Italia

Mafia capitale», dalla Caritas denunce inascoltate

È la pagina più sporca dell’operazione «Mondo di mezzo» di Roma: il capitolo della gestione dei campi profughi e di prima accoglienza per gli immigrati sbarcati in Italia. Anche lì la mafia è arrivata, infilandosi nel sistema tra bandi e gare d’appalto. Le intercettazioni sono raccapriccianti: «Tu c’hai idea quanto ce guadagno sugli immigrati? Il traffico di droga rende meno».

Monsignor Enrico Feroci è direttore della Caritas di Roma. Non avevate sentore di quello che accadeva nel mondo romano dell’accoglienza?

«Il 12 novembre, in un comunicato stampa sui fatti di Tor Sapienza, parlavamo di anni di abbandono e di politiche sbagliate verso i rom e i rifugiati. Denunciavamo le decisioni prese improntate sull’emergenza e soprattutto – così scrivevamo – ‘frutto di cooperative senza scrupoli che poco hanno a cuore la sorte delle persone che sono loro affidate’. Frasi che sono oggi la fotografia di quello che è emerso».

Vuol dire allora che le vostre denunce non sono mai state ascoltate?

«Davanti a situazioni di questo genere, non è mai la persona ad essere al centro ma l’affare, il denaro. È lo sfruttamento dei poveri per i propri profitti. Ci sono situazioni a Roma che si conoscono benissimo. Per esempio, Castel Nuovo di Porto: chi non sa che nel Cara (Centri di accoglienza per richiedenti asilo, ndr) sono state messe dentro 800 persone? Chi non conosce la situazione dei campi rom? È ovvio che queste situazioni con il passare del tempo si cronicizzano e creano disagio».

E allora dove nasce il meccanismo perverso dello sfruttamento mafioso?

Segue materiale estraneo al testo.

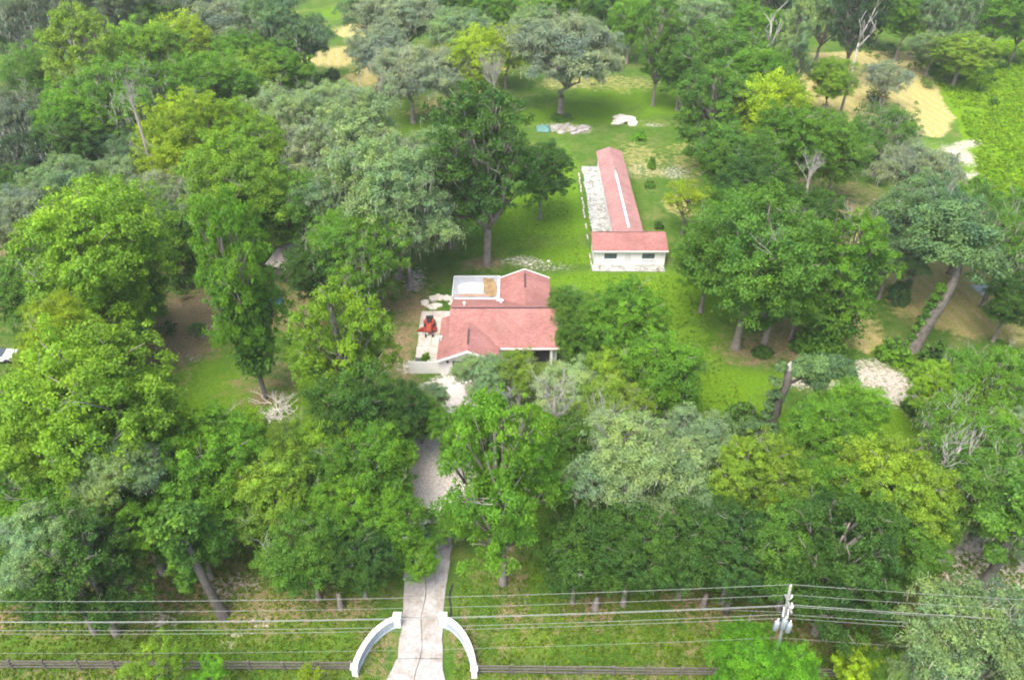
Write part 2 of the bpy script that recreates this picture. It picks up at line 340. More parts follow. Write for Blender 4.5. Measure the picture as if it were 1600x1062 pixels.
# ------------------------------------------------------------------ foliage generators
def unit(v): return v / np.maximum(np.linalg.norm(v, axis=-1, keepdims=True), 1e-9)
def leaf_cloud(r, C, rad, outn, tone, fresh, per, size, flat=.7, shell=.55, asp=1.6, droop=0.0):
    """C clump centres (n,3), rad (n,), outn outward (n,3): leaf quads around the clumps"""
    n = len(C); cnt = np.maximum(4, (per * (rad / rad.mean()) ** 2).astype(int)); I = np.repeat(np.arange(n), cnt); k = len(I)
    d = unit(r.normal(size=(k, 3))); d[:, 2] = np.where(d[:, 2] < -.25, -d[:, 2], d[:, 2])
    q = (shell + (1 - shell) * r.random(k)) * rad[I] * (.6 + .75 * r.random(k))
    O = C[I] + d * q[:, None] * np.array([1, 1, flat])
    nrm = unit(d * .35 + outn[I] * .35 + np.array([0, 0, .5]) + r.normal(size=(k, 3)) * .6)
    a = unit(np.cross(nrm, r.normal(size=(k, 3)))); a[:, 2] -= droop; a = unit(a)
    bb = unit(np.cross(nrm, a)); s = size * (.6 + .8 * r.random(k))[:, None]
    V = np.stack([O - a * s * asp * .5, O + bb * s * .42 - a * s * .05, O + a * s * asp * .5, O - bb * s * .42 + a * s * .08], 1)
    T = np.stack([tone[I], r.random(k), np.clip(fresh[I] * (.6 + .6 * r.random(k)), 0, 1), np.ones(k)], -1)
    return V, T
def cloud_mesh(name, parts, material):
    V = np.concatenate([p[0] for p in parts]); T = np.concatenate([p[1] for p in parts]); n = len(V)
    me = bpy.data.meshes.new(name); np_mesh(me, V.reshape(-1, 3), np.arange(n * 4).reshape(n, 4))
    ca = me.attributes.new("tone", 'FLOAT_COLOR', 'FACE'); ca.data.foreach_set("color", T.astype(np.float32).ravel())
    me.materials.append(material); return me

H0, R0 = 14.0, 6.0     # nominal height and crown radius of a prototype
def lobes_for(r, style):
    """centres and radii of the big masses of a crown"""
    out = []
    if style == 'dome':
        n = 18
        for i in range(n):
            z = .95 - 1.9 * (i + .5) / n; a = i * 2.4 + r.uniform(-.5, .5); q = math.sqrt(max(0, 1 - z * z))
            k = r.uniform(.56, .74)
            out.append((q * math.cos(a) * R0 * k, q * math.sin(a) * R0 * k, 9.2 + z * 4.0 * r.uniform(.8, 1.05), R0 * r.uniform(.30, .46)))
        out.append((0, 0, 9.6, R0 * .42))
    elif style == 'oak':
        n = 18
        for i in range(n):
            z = .95 - 1.75 * (i + .5) / n; a = i * 2.4 + r.uniform(-.6, .6); q = math.sqrt(max(0, 1 - z * z)); k = r.uniform(.58, .84)
            out.append((q * math.cos(a) * R0 * k, q * math.sin(a) * R0 * k, 9.4 + z * 3.6 * r.uniform(.7, 1.0), R0 * r.uniform(.26, .40)))
        out.append((0, 0, 10, R0 * .4))
    elif style in ('tall', 'high'):
        n = 30; z0 = 4.6 if style in ('tall', 'high') else 6.6
        for i in range(n):
            f = (i + .5) / n; zz = z0 + (13.2 - z0) * f; rr = R0 * .66 * (math.sin(math.pi * min(1, f * .8 + .16)) ** .6) * math.sqrt(r.uniform(.15, 1.25))
            a = i * 2.4 + r.uniform(-.6, .6)
            out.append((rr * math.cos(a), rr * math.sin(a), zz, R0 * r.uniform(.22, .38) * (1.1 - .35 * f)))
    elif style == 'open':
        n = 14
        for i in range(n):
            a = i * 2.4 + r.uniform(-.7, .7); k = r.uniform(.3, .85); zz = 9.8 + r.uniform(-3.2, 3) * (1.1 - k * .6)
            out.append((math.cos(a) * R0 * k, math.sin(a) * R0 * k, zz, R0 * r.uniform(.22, .36)))
    return out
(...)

«Il fatto è che ci vuole una progettualità che non esiste. Sono andato il 16 novembre dal sindaco per chiedere quale progetto ha il comune di Roma per i 7-8 mila rom. E non mi hanno saputo rispondere. Si vive sull’emergenza. E l’emergenza porta alle soluzioni immediate. E nelle soluzioni immediate possono facilmente agire anche le persone senza scrupoli che le utilizzano per se stessi. ‘Tu mettiti qui, facciamo così e abbiamo risolto’. Il problema è che noi lavoriamo sull’emergenza su tutto».

Perché è successo a Roma?

«Perché qui a Roma ci troviamo di fronte a istituzioni che non collaborano tra loro e non dialogano. Se la prefettura non dialoga con il Comune e il Comune con la Prefettura e il Municipio con il Comune e la Prefettura, come facciamo? E se non c’è una progettualità fatta bene e in accordo tra le varie istituzioni, come si può pensare di gestire la situazione in modo serio? La precedente amministrazione era quella che diceva: io voglio la sicurezza per la città. E allora ha preso tutti i rom e li ha portati fuori dal Grande raccordo anulare. A Castel Romano ne sono stati portati 1.200».

Le classiche cose fatte male…

«Li ha portati fuori dal Raccordo. Messi lì, abbandonati, senza controllo, senza nulla. E in questa situazione di degrado e di abbandono, chi comanda? I mafiosi, i più forti, quelli che terrorizzano gli altri. E i poveri che vivono dentro, saranno sempre sfruttati da tutti. E poi si fa circolare l’idea che siccome sono rom, sono tutti ladri e delinquenti. Non è possibile lavorare con questa superficialità e senza conoscere bene il problema, standoci dentro».

Monsignor Feroci, ci può indicare qualche buona regola di comportamento?

«La prima è saper vedere quello che realmente succede nel mondo della povertà e dell’emarginazione. E poi essere capaci di progettare. Possibile che a Roma non ci sia qualcuno in grado di fare un progetto serio per queste persone? È mai possibile che non ci sia un percorso che dia loro la possibilità d’integrarsi, così come sono, nell’ambito di un ambiente? E, infine, trovare le persone che davvero amano e abbiano a cuore queste realtà?».

Questa storia ha gettato un’ombra nera sulla solidarietà romana. La preoccupa questa situazione?

«No, assolutamente no. Perché noi quello che facciamo, lo facciamo a testa alta. Nel malessere di questa città, noi ci siamo dentro. Con i nostri 36 centri non solo non c’è una virgola fuori posto, ma ci sono tante, tantissime persone che nel servizio trovano il significato della loro vita».